*Aim:* Copy exactly the lines from the start of the data below through the one that carries "the left trees')", and only those.

## Begin Dataset excerpt

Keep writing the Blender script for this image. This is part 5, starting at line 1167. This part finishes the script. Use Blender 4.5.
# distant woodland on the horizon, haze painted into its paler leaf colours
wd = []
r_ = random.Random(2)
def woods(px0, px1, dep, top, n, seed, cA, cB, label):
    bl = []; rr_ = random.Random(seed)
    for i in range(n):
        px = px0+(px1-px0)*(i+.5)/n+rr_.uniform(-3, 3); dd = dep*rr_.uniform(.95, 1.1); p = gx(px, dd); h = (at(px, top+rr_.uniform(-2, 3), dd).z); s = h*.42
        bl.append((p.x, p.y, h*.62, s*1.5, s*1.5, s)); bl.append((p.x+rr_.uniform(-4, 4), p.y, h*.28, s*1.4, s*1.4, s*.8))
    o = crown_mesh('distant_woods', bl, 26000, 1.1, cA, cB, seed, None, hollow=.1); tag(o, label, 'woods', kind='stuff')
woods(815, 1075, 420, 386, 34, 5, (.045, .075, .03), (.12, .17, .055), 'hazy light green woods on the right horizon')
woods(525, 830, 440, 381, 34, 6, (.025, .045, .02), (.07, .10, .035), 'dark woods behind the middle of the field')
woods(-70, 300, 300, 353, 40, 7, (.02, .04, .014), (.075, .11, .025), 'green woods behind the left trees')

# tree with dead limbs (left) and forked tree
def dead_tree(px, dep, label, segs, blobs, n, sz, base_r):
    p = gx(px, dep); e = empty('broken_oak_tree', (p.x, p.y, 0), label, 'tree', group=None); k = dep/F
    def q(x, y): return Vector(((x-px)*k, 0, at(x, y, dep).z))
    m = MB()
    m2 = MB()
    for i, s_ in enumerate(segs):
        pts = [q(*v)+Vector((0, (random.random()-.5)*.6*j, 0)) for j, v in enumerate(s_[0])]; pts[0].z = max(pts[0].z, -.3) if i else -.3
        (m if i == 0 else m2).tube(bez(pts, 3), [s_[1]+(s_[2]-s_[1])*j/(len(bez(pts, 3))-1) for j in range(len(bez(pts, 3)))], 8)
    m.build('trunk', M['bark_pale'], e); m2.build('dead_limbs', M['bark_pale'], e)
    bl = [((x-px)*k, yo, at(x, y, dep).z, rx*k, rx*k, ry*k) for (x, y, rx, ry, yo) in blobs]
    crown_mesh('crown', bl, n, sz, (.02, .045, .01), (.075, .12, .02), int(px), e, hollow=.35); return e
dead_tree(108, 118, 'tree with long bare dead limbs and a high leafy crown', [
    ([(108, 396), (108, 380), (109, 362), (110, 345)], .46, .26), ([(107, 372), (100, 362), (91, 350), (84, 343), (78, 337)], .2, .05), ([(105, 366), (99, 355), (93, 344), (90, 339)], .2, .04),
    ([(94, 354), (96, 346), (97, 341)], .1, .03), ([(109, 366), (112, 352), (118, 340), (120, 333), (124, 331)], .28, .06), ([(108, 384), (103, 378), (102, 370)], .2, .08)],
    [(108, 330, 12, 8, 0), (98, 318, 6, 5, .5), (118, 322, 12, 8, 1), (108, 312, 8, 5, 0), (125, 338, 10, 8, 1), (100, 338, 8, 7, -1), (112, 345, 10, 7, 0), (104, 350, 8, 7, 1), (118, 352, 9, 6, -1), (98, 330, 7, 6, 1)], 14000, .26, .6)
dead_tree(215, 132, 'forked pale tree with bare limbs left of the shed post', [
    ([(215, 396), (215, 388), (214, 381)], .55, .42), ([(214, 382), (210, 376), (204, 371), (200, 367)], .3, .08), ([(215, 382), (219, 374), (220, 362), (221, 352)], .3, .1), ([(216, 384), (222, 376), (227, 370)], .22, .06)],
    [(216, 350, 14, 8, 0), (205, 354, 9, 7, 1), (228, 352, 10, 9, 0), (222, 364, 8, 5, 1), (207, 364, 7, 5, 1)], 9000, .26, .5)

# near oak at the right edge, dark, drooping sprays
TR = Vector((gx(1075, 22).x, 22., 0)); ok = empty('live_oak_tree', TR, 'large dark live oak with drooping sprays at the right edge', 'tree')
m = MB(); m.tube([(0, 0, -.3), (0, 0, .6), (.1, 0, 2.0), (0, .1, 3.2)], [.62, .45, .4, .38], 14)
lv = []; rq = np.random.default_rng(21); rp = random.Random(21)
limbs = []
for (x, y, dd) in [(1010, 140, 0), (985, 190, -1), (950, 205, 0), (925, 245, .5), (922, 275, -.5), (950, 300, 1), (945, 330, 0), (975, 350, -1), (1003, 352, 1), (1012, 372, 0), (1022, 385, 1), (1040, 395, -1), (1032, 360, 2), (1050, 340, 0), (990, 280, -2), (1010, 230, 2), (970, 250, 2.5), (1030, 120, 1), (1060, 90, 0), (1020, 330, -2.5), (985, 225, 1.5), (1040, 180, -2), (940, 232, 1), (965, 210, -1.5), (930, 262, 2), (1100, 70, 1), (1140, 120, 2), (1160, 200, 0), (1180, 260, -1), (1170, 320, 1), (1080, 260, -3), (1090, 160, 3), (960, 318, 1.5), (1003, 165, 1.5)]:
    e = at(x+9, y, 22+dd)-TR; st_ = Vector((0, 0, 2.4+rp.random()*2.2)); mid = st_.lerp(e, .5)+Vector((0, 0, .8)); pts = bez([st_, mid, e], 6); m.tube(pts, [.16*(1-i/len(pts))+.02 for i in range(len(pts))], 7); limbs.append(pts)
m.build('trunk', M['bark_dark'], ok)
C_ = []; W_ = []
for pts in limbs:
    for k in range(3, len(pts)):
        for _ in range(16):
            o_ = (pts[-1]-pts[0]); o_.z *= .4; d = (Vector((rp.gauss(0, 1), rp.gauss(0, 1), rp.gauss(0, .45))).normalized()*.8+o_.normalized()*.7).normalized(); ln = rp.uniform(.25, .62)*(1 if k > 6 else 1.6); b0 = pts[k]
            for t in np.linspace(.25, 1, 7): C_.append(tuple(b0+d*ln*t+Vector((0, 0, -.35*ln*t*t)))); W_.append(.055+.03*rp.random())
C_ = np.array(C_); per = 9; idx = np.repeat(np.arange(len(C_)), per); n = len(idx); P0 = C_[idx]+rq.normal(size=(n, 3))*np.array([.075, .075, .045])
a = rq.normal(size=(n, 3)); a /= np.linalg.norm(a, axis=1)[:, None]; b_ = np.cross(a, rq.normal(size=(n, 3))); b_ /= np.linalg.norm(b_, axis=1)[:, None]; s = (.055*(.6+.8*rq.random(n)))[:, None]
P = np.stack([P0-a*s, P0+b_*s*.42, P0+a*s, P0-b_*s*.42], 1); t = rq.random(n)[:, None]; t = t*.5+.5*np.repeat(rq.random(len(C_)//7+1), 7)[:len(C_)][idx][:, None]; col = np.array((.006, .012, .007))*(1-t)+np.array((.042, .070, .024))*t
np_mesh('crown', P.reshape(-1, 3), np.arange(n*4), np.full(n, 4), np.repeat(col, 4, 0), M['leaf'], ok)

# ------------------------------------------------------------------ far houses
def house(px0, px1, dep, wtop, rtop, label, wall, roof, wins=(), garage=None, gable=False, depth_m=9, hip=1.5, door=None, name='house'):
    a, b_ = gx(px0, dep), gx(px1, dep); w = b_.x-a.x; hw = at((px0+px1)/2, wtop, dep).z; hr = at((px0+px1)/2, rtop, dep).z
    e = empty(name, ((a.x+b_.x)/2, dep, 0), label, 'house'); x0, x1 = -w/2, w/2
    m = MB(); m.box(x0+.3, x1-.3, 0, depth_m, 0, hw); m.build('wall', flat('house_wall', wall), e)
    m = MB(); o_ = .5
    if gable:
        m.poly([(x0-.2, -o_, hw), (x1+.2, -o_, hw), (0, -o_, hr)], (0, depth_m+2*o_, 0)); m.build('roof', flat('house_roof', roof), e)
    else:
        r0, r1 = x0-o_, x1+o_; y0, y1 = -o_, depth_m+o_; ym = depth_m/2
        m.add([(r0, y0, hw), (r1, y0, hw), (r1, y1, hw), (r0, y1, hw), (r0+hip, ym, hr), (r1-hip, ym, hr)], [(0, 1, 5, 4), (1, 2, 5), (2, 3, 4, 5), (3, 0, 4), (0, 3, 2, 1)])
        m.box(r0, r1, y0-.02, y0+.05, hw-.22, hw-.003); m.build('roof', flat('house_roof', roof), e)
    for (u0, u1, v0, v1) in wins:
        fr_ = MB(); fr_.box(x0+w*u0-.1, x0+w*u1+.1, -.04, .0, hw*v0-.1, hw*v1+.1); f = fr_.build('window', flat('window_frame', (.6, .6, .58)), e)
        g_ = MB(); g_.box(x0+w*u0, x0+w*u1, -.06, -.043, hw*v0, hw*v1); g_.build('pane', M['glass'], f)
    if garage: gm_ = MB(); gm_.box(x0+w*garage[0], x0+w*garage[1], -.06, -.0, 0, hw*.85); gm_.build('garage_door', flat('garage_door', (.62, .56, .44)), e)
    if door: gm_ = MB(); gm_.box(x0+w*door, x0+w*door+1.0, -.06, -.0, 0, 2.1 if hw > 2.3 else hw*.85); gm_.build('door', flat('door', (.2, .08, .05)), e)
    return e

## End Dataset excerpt

*Answer to the problem:*
Keep writing the Blender script for this image. This is part 5, starting at line 1167. This part finishes the script. Use Blender 4.5.
# distant woodland on the horizon, haze painted into its paler leaf colours
wd = []
r_ = random.Random(2)
def woods(px0, px1, dep, top, n, seed, cA, cB, label):
    bl = []; rr_ = random.Random(seed)
    for i in range(n):
        px = px0+(px1-px0)*(i+.5)/n+rr_.uniform(-3, 3); dd = dep*rr_.uniform(.95, 1.1); p = gx(px, dd); h = (at(px, top+rr_.uniform(-2, 3), dd).z); s = h*.42
        bl.append((p.x, p.y, h*.62, s*1.5, s*1.5, s)); bl.append((p.x+rr_.uniform(-4, 4), p.y, h*.28, s*1.4, s*1.4, s*.8))
    o = crown_mesh('distant_woods', bl, 26000, 1.1, cA, cB, seed, None, hollow=.1); tag(o, label, 'woods', kind='stuff')
woods(815, 1075, 420, 386, 34, 5, (.045, .075, .03), (.12, .17, .055), 'hazy light green woods on the right horizon')
woods(525, 830, 440, 381, 34, 6, (.025, .045, .02), (.07, .10, .035), 'dark woods behind the middle of the field')
woods(-70, 300, 300, 353, 40, 7, (.02, .04, .014), (.075, .11, .025), 'green woods behind the left trees')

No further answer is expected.